- RECORDS SHOWN:

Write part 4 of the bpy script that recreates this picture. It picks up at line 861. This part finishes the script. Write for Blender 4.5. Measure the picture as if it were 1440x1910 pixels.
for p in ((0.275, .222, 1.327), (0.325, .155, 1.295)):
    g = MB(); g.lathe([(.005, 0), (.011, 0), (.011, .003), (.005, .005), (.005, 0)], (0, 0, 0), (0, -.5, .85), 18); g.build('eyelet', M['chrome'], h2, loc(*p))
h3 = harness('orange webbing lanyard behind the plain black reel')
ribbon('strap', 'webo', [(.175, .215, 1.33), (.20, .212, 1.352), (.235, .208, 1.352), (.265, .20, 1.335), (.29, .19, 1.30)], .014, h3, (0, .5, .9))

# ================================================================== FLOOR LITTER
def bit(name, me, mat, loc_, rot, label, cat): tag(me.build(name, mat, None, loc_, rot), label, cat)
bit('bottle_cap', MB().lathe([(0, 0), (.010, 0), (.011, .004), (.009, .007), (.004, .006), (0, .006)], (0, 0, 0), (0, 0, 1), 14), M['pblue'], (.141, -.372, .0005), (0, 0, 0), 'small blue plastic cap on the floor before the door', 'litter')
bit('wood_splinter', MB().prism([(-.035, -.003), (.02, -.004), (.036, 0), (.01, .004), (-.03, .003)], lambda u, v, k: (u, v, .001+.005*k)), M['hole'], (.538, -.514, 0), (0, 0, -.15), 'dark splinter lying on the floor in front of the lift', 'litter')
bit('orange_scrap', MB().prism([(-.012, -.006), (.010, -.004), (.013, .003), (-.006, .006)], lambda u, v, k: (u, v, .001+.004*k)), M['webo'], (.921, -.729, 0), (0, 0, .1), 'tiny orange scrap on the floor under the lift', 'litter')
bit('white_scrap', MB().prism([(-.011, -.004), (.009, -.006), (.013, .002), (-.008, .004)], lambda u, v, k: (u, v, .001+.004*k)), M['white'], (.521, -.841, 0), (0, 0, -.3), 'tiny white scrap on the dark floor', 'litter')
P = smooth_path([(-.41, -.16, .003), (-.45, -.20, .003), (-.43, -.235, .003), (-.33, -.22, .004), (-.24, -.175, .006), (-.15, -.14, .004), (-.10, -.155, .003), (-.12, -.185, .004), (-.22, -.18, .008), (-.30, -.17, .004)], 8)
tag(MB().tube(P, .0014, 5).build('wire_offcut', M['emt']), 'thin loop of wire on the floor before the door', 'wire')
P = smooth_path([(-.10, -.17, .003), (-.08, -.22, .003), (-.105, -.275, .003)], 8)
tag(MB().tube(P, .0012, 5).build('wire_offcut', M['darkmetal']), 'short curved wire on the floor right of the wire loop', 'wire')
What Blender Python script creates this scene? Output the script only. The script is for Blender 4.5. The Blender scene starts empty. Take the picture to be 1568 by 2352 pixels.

- DIRECTIONS FOR THIS TASK:
Copy out all of the lines above exactly.

- THE RESULT:
Write part 4 of the bpy script that recreates this picture. It picks up at line 861. This part finishes the script. Write for Blender 4.5. Measure the picture as if it were 1440x1910 pixels.
for p in ((0.275, .222, 1.327), (0.325, .155, 1.295)):
    g = MB(); g.lathe([(.005, 0), (.011, 0), (.011, .003), (.005, .005), (.005, 0)], (0, 0, 0), (0, -.5, .85), 18); g.build('eyelet', M['chrome'], h2, loc(*p))
h3 = harness('orange webbing lanyard behind the plain black reel')
ribbon('strap', 'webo', [(.175, .215, 1.33), (.20, .212, 1.352), (.235, .208, 1.352), (.265, .20, 1.335), (.29, .19, 1.30)], .014, h3, (0, .5, .9))

# ================================================================== FLOOR LITTER
def bit(name, me, mat, loc_, rot, label, cat): tag(me.build(name, mat, None, loc_, rot), label, cat)
bit('bottle_cap', MB().lathe([(0, 0), (.010, 0), (.011, .004), (.009, .007), (.004, .006), (0, .006)], (0, 0, 0), (0, 0, 1), 14), M['pblue'], (.141, -.372, .0005), (0, 0, 0), 'small blue plastic cap on the floor before the door', 'litter')
bit('wood_splinter', MB().prism([(-.035, -.003), (.02, -.004), (.036, 0), (.01, .004), (-.03, .003)], lambda u, v, k: (u, v, .001+.005*k)), M['hole'], (.538, -.514, 0), (0, 0, -.15), 'dark splinter lying on the floor in front of the lift', 'litter')
bit('orange_scrap', MB().prism([(-.012, -.006), (.010, -.004), (.013, .003), (-.006, .006)], lambda u, v, k: (u, v, .001+.004*k)), M['webo'], (.921, -.729, 0), (0, 0, .1), 'tiny orange scrap on the floor under the lift', 'litter')
bit('white_scrap', MB().prism([(-.011, -.004), (.009, -.006), (.013, .002), (-.008, .004)], lambda u, v, k: (u, v, .001+.004*k)), M['white'], (.521, -.841, 0), (0, 0, -.3), 'tiny white scrap on the dark floor', 'litter')
P = smooth_path([(-.41, -.16, .003), (-.45, -.20, .003), (-.43, -.235, .003), (-.33, -.22, .004), (-.24, -.175, .006), (-.15, -.14, .004), (-.10, -.155, .003), (-.12, -.185, .004), (-.22, -.18, .008), (-.30, -.17, .004)], 8)
tag(MB().tube(P, .0014, 5).build('wire_offcut', M['emt']), 'thin loop of wire on the floor before the door', 'wire')
P = smooth_path([(-.10, -.17, .003), (-.08, -.22, .003), (-.105, -.275, .003)], 8)
tag(MB().tube(P, .0012, 5).build('wire_offcut', M['darkmetal']), 'short curved wire on the floor right of the wire loop', 'wire')
What Blender Python script creates this scene? Output the script only. The script is for Blender 4.5. The Blender scene starts empty. Take the picture to be 1568 by 2352 pixels.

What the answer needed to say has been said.